> _What you are asked to do_
Reproduce exactly the lines below from the one containing "for Blender 4.5." through the one containing "rw.build('rear_spandrel', M_MULL, root)", including both, and nothing else.

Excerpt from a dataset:
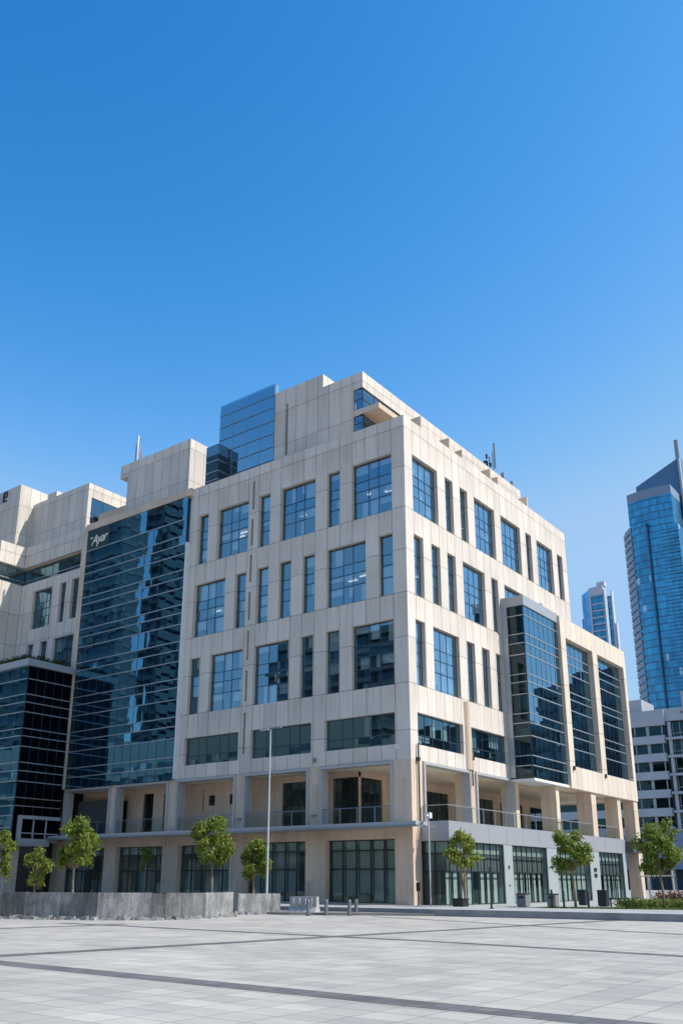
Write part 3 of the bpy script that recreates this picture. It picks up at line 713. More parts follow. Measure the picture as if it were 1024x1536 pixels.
# ================================================================== BACKGROUND BUILDINGS
WHITEB = plain('white_cladding', (.40,.42,.45), .6, 0, .05, .3)
PALEB = plain('bluegrey_cladding', (.22,.27,.36), .6, 0, .05, .2)
GLASS_F = glass('far_office_glass', (.14,.30,.36), .14, (.12,.20,.22), .03, .3)
# white office block beyond the right wing
O = empty('office_block', 'white office block with dark ribbon windows and stepped balconies behind the right wing', 'building', (0,0,0))
OY = 130
mb = MB(); mb.box(-60,-23.9,OY+1.2,OY+25,-.3,33.2); mb.box(-23.9,30,OY+2.0,OY+25,-.3,33.3); mb.build('core_wall', plain('office_core',(.06,.075,.09),.7), O)
mb = MB(); mb.box(-60,-24.3,OY,OY+1.2,30.25,33.25); mb.box(-24.3,30,OY+.6,OY+2.6,31.0,33.4); mb.box(-21.5,30,OY+3,OY+20,33.4,36.9); mb.box(-60,-28.4,OY+.5,OY+8,33.25,35.7); mb.build('parapet', WHITEB, O)
for k in range(6):
    z = 26.75-3.4*k
    mb = MB(); mb.box(-60,-24.45,OY-.4,OY+1.2,z,z+1.5); mb.box(-24.3,30,OY+.1,OY+2.0,z+.62,z+1.06); mb.build('balcony_band', WHITEB, O)
    mb = MB(); mb.box(-60,-24.5,OY+.75,OY+.8,z+1.5,z+3.48); mb.box(-23.8,30,OY+1.3,OY+1.35,z+1.06,z+4.0); g = mb.build('window', GLASS_F, O)
    bars = [(-59+2.6*i, -58.8+2.6*i, OY+.68, OY+.74, z+1.5, z+3.48) for i in range(9,14)] + [(-28.1, -27.5, OY+.66, OY+.74, z+1.52, z+3.46)]
    bars += [(-23.2+1.3*i, -23.1+1.3*i, OY+1.2, OY+1.28, z+1.06, z+4.0) for i in range(6)] + [(-23.8, 30, OY+1.18, OY+1.28, z+1.85, z+1.95)]
    for q in bars:
        mb = MB(); mb.box(*q); mb.build('mullion' if q[1] < 0 else 'transom', WHITEB, g)
    mb = MB(); mb.box(-23.85,-23.3,OY+.3,OY+.9,z+1.06,z+4.02); mb.build('column', WHITEB, O)
mb = MB(); mb.box(-60,-24.4,OY-.5,OY+1.2,8.7,9.7); mb.box(-60,-22,OY-.55,OY+1.1,7.6,8.65); mb.box(-60,30,OY-.6,OY+1.2,3.6,7.55); mb.box(-24.3,30,OY-.3,OY+1.2,7.6,10.3); mb.build('lower_panel', PALEB, O)
for i in range(12):
    mb = MB(); mb.box(-58+4.6*i,-57.3+4.6*i,OY-.4,OY+.4,-.3,3.55); mb.build('column', WHITEB, O)
mb = MB(); mb.box(-21.2,-20.9,OY+.5,OY+.59,32.3,32.6); mb.box(-20.8,-20.3,OY+.5,OY+.59,32.1,32.2); mb.build('roof_mark', GREYD, O)

def towerglass(name, base, floor_h, panel_w, line=.10, lights=.985, refl=(.16,.55,.95), fac=.5):
    m = bpy.data.materials.new(name); m.use_nodes = True; nt = m.node_tree
    b = nt.nodes['Principled BSDF']; o = objc(nt)
    sx = N(nt, 'ShaderNodeSeparateXYZ'); nt.links.new(o, sx.inputs[0])
    h = mth(nt, 'DIVIDE', sx.outputs[2], floor_h); w = mth(nt, 'DIVIDE', mth(nt, 'ADD', sx.outputs[0], mth(nt, 'MULTIPLY', sx.outputs[1], .7)), panel_w)
    fl = mth(nt, 'LESS_THAN', mth(nt, 'FRACT', h), line); fw = mth(nt, 'LESS_THAN', mth(nt, 'FRACT', w), .07)
    cm = N(nt, 'ShaderNodeCombineXYZ'); nt.links.new(mth(nt, 'FLOOR', w), cm.inputs[0]); nt.links.new(mth(nt, 'FLOOR', h), cm.inputs[1])
    wn = N(nt, 'ShaderNodeTexWhiteNoise'); nt.links.new(cm.outputs[0], wn.inputs['Vector'])
    v = ramp(nt, wn.outputs['Value'], 0, 1, .7, 1.25)
    hs = N(nt, 'ShaderNodeHueSaturation'); hs.inputs['Color'].default_value = (*base,1); nt.links.new(v, hs.inputs['Value'])
    c = mixc(nt, mth(nt, 'GREATER_THAN', wn.outputs['Value'], lights), hs.outputs[0], (.62,.66,.68))
    c = mixc(nt, mth(nt, 'MULTIPLY', mth(nt, 'MAXIMUM', fl, fw), .55), c, (.02,.05,.09))
    nt.links.new(c, b.inputs['Base Color']); b.inputs['Roughness'].default_value = .5
    gl = N(nt, 'ShaderNodeBsdfGlossy'); gl.inputs['Roughness'].default_value = .04
    hr = N(nt, 'ShaderNodeHueSaturation'); hr.inputs['Color'].default_value = (*refl,1)
    big = noise(nt, vmul(nt, o, (.09,.09,.035)), 1.0, 3, .6)  # noise painted into the glossy tint to suggest varied reflections
    nt.links.new(mth(nt, 'MULTIPLY', ramp(nt, wn.outputs['Value'], 0, 1, .78, 1.1), ramp(nt, big, .35, .65, .7, 1.15)), hr.inputs['Value']); nt.links.new(hr.outputs[0], gl.inputs['Color'])
    mx = N(nt, 'ShaderNodeMixShader'); nt.links.new(mth(nt, 'MULTIPLY', mth(nt, 'SUBTRACT', 1.0, mth(nt, 'MULTIPLY', mth(nt, 'MAXIMUM', fl, fw), .75)), fac), mx.inputs[0])
    bt_ = N(nt, 'ShaderNodeBump'); bt_.inputs['Strength'].default_value = .25; bt_.inputs['Distance'].default_value = .1
    nt.links.new(noise(nt, o, .5, 2), bt_.inputs['Height']); nt.links.new(bt_.outputs[0], gl.inputs['Normal'])
    nt.links.new(b.outputs[0], mx.inputs[1]); nt.links.new(gl.outputs[0], mx.inputs[2]); nt.links.new(mx.outputs[0], nt.nodes['Material Output'].inputs[0])
    return m
TG = towerglass('blue_tower_glass', (.018,.15,.29), 2.62, 1.0, .16, .992, (.10,.48,.76), .46)
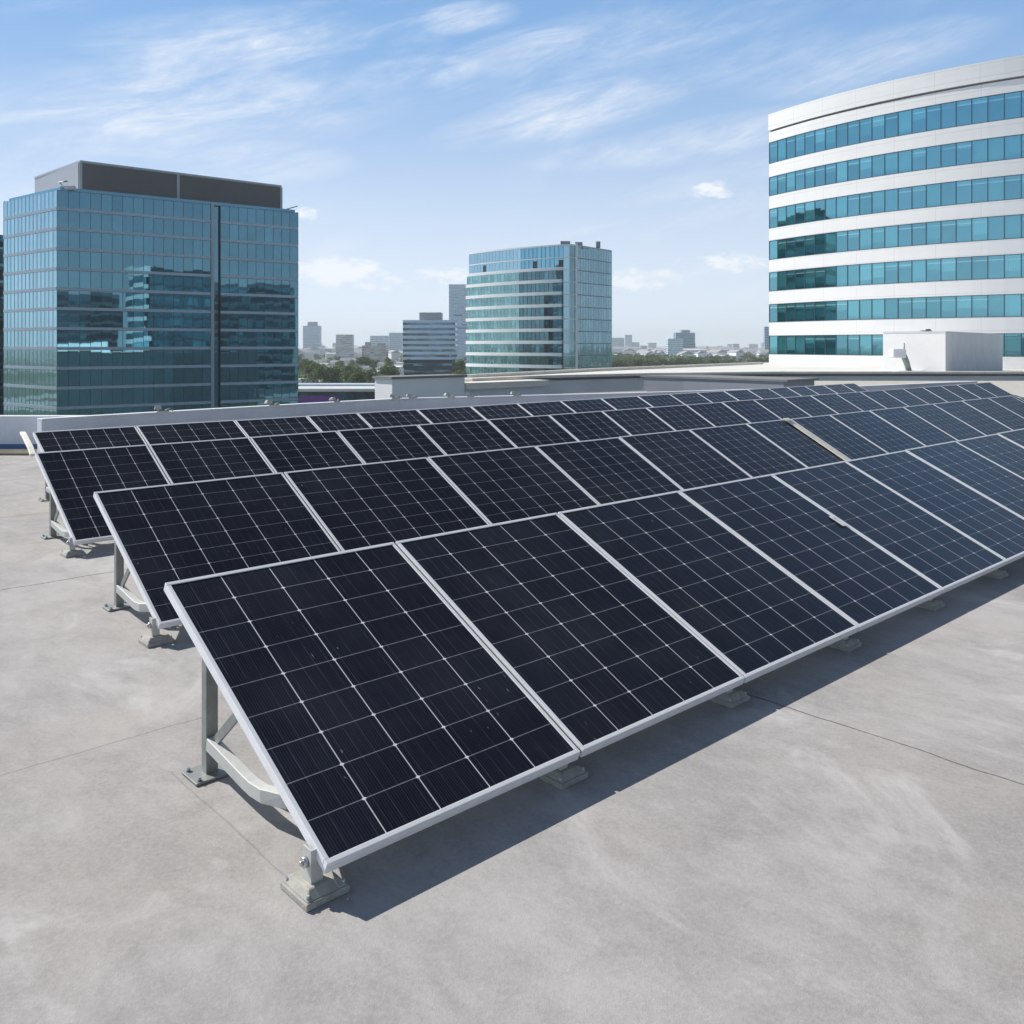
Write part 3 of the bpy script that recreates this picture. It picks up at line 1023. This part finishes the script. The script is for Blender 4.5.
strip(MB(), A_, 25.55 + Z0, 27.35 + Z0, .12, .9).build('parapet', M_CLAD, root)
for k, (zt, zb) in enumerate(wins):
    g = panes(MB(), A_, zb + Z0, zt + Z0, -.07, .008).build('ribbon_window', G_RIGHT, root)
    f = MB()
    strip(f, A_, zb + Z0, zb + .07 + Z0, -.02, .10)
    strip(f, A_, zt - .06 + Z0, zt + Z0, -.02, .10)
    mullions(f, offset_line(A_, -.06), zb + .071 + Z0, zt - .061 + Z0, .075, .03, .03)
    f.build('window_frame', M_MULL, g)
# body behind: dark glazed rear and end walls, roof
body = offset_line(A_, -1.3)
poly = body + B_[::-1]
MB().prism(poly, .01, 27.0 + Z0).build('core', M_SLOT, root)
rear = MB()
RB = [body[0]] + [B_[0]]
rb = resample([B_[k] for k in range(len(B_) - 1, -1, -1)] + [body[0]], 3.0)
for k in range(7):
    panes(rear, rb, .6 + k * 3.55 + Z0, 3.3 + k * 3.55 + Z0, .08, .01)
rear.build('rear_glazing', G_MIDD, root)
rw = MB()
for k in range(8):
    strip(rw, rb, max(-.4, -.25 + k * 3.55) + Z0, .6 + k * 3.55 + Z0, .15, .0)
rw.build('rear_spandrel', M_MULL, root)


# ------------------------------------------------------------------ left glass tower
C = Vector((-84.2, 166.0))
PR = Vector((-46.5, 195.0)); PL = Vector((-102.0, 180.0))
root = empty('glass_office_tower', (C.x, C.y, GZ), 'big blue glass office tower with grey louvred penthouse at the left', 'building')
Hh = 30.4 - GZ
d1 = (PR - C); d2 = (PL - C)
slot0 = d1 * .605; slot1 = d1 * .642
front_a = resample([(0, 0), tuple(slot0)], 1.9)
front_b = resample([tuple(slot1), tuple(d1)], 1.9)
side = resample([tuple(d2), (0, 0)], 1.6)
ST = 3.7
nst = int(Hh / ST)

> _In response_
Write part 3 of the bpy script that recreates this picture. It picks up at line 1023. This part finishes the script. The script is for Blender 4.5.
strip(MB(), A_, 25.55 + Z0, 27.35 + Z0, .12, .9).build('parapet', M_CLAD, root)
for k, (zt, zb) in enumerate(wins):
    g = panes(MB(), A_, zb + Z0, zt + Z0, -.07, .008).build('ribbon_window', G_RIGHT, root)
    f = MB()
    strip(f, A_, zb + Z0, zb + .07 + Z0, -.02, .10)
    strip(f, A_, zt - .06 + Z0, zt + Z0, -.02, .10)
    mullions(f, offset_line(A_, -.06), zb + .071 + Z0, zt - .061 + Z0, .075, .03, .03)
    f.build('window_frame', M_MULL, g)
# body behind: dark glazed rear and end walls, roof
body = offset_line(A_, -1.3)
poly = body + B_[::-1]
MB().prism(poly, .01, 27.0 + Z0).build('core', M_SLOT, root)
rear = MB()
RB = [body[0]] + [B_[0]]
rb = resample([B_[k] for k in range(len(B_) - 1, -1, -1)] + [body[0]], 3.0)
for k in range(7):
    panes(rear, rb, .6 + k * 3.55 + Z0, 3.3 + k * 3.55 + Z0, .08, .01)
rear.build('rear_glazing', G_MIDD, root)
rw = MB()
for k in range(8):
    strip(rw, rb, max(-.4, -.25 + k * 3.55) + Z0, .6 + k * 3.55 + Z0, .15, .0)
rw.build('rear_spandrel', M_MULL, root)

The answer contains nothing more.